Daniel, this is not exactly THE "huge directory" problem. This is regarding real directories used by the txfile store, not the webdav collections.
But you are right, the "huge directory" problem is still unsolved. I'm currently not quite sure where the bottle neck is situated.
Stefan
There are several problems with "huge directories". Only some of them can really be fixed...
The basic problem, obviously, is that doing a depth-1 propfind (a common operation!) on a directory containing hundreds or thousands of objects takes a long time.
There are two parts to this: slide taking a long time to process the request and generate the response, and then actually transferring the response (over a possibly slow network link). Plus the client eventually having to parse that response and do something with it.

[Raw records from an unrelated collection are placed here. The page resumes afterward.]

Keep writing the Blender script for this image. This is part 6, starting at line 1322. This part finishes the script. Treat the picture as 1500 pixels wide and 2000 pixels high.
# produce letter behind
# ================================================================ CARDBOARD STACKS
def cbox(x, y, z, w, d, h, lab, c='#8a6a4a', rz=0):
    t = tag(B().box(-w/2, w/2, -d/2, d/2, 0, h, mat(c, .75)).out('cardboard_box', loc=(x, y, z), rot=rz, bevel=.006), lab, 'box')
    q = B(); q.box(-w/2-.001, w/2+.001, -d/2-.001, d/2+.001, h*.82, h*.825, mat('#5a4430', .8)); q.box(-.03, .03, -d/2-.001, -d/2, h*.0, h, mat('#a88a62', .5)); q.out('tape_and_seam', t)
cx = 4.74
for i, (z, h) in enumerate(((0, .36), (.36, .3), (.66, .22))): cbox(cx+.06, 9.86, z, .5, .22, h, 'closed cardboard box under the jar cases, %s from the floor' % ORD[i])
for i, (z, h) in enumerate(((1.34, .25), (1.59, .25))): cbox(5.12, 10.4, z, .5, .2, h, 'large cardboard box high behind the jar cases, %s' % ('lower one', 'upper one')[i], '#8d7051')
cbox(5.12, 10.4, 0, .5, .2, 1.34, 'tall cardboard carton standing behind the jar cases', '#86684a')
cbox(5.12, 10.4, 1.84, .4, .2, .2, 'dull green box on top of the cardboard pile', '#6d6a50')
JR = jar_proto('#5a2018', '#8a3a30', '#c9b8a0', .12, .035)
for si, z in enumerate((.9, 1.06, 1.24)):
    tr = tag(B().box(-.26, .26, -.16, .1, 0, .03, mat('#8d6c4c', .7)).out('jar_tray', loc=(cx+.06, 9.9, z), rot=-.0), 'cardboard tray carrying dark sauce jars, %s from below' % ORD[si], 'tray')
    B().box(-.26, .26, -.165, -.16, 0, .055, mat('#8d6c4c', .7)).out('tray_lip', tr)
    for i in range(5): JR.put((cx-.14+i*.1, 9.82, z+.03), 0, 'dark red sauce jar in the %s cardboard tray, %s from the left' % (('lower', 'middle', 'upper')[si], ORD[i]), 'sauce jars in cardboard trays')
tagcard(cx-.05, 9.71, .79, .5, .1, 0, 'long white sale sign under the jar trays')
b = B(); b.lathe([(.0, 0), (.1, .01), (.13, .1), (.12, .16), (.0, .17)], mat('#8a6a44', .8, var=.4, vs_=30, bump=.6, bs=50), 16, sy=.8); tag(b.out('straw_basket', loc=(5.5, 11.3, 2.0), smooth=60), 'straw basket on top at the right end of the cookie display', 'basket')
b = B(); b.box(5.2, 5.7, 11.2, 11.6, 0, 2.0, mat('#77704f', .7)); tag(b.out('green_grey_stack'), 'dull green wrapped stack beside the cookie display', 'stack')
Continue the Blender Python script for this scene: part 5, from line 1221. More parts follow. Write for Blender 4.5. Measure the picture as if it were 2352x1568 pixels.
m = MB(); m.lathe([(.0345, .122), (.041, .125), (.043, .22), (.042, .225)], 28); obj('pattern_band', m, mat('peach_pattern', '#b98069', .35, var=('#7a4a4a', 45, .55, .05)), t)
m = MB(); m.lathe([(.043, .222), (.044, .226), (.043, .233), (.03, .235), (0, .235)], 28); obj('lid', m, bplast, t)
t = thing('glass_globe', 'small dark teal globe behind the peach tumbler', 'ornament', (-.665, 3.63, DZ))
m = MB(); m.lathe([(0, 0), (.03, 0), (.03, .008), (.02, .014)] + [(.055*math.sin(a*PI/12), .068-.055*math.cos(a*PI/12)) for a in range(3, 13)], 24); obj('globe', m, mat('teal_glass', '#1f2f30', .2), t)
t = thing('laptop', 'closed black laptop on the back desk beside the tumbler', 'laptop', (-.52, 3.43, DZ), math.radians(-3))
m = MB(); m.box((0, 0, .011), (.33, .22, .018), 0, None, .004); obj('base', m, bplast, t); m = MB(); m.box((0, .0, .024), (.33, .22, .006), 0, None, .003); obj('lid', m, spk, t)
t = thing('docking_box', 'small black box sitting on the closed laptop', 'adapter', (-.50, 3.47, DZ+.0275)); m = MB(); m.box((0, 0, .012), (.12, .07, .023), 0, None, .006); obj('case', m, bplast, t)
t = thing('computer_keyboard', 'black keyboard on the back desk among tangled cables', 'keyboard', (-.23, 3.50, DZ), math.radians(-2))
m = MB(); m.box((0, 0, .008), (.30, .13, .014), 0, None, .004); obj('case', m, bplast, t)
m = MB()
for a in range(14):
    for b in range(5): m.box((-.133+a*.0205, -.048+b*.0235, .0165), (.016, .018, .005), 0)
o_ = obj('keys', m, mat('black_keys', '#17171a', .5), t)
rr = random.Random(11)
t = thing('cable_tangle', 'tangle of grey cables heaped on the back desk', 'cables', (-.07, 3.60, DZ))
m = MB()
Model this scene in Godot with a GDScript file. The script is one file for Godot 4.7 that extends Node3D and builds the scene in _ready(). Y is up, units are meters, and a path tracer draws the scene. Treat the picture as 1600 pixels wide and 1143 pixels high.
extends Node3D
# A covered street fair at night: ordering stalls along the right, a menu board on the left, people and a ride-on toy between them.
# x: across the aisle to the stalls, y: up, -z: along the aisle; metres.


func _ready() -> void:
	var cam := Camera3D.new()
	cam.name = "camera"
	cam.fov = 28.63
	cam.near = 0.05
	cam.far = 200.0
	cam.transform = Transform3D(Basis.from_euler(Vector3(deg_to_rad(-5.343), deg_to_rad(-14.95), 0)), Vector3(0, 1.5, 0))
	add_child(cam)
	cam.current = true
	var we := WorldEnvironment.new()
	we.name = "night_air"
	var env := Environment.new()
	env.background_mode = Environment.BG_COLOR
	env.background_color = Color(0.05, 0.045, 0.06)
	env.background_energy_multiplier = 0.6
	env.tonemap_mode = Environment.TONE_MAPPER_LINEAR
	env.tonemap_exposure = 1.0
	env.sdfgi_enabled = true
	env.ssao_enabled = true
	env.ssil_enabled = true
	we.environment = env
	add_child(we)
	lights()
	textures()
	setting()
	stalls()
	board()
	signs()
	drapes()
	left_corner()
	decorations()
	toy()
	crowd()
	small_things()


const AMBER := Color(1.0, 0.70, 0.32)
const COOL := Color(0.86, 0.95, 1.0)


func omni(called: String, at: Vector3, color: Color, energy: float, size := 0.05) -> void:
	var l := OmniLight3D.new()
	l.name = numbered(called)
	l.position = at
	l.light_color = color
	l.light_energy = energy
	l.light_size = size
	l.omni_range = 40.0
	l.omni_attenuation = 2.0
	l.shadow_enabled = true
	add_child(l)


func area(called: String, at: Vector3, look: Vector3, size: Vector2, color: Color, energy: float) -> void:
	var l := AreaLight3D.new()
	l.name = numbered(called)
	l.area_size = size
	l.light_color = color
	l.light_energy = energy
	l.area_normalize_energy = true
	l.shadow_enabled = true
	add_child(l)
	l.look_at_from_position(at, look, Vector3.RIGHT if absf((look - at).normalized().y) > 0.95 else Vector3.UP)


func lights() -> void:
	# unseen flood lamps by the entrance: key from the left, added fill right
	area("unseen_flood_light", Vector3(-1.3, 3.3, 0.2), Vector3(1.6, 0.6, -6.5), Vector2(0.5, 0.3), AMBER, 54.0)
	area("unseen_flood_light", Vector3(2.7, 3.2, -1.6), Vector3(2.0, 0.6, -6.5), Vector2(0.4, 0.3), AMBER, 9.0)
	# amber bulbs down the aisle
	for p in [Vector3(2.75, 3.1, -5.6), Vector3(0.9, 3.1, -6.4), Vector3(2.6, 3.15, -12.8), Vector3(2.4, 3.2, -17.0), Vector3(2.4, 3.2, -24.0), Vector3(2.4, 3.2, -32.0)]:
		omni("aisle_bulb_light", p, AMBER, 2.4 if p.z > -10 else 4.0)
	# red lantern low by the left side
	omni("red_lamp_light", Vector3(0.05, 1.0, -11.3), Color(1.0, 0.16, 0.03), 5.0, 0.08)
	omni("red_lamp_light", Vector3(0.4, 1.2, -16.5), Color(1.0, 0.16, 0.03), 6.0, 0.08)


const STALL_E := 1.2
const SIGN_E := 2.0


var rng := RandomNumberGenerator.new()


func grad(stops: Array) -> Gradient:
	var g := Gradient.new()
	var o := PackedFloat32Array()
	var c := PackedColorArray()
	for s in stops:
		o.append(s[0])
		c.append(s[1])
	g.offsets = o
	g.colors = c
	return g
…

There's not much we could do about the latter part of this problem - but we can take steps to avoid it. If a user directly puts a huge number of files into a directory, there's not too much that can be done. However, we can avoid creating directories within slide with too many children - the deltav stuff was a major offender here, but that can be worked around now.
It's important to continue paying attention to that, and avoiding creating things that are going to scale poorly.
On the other side, optimising slide to directly cope better with huge directories is the other problem. Merely splitting up directories doesn't help here. There are a few paths that could be taken: creating useful fast-paths for common operations, doing more operations directly at the store level, avoiding creating/copying so many large internal data structures, etc. Obviously, this is a lot of work - as Stefan says, it's not obvious where the bottle necks are - they probably depend on how you're using slide.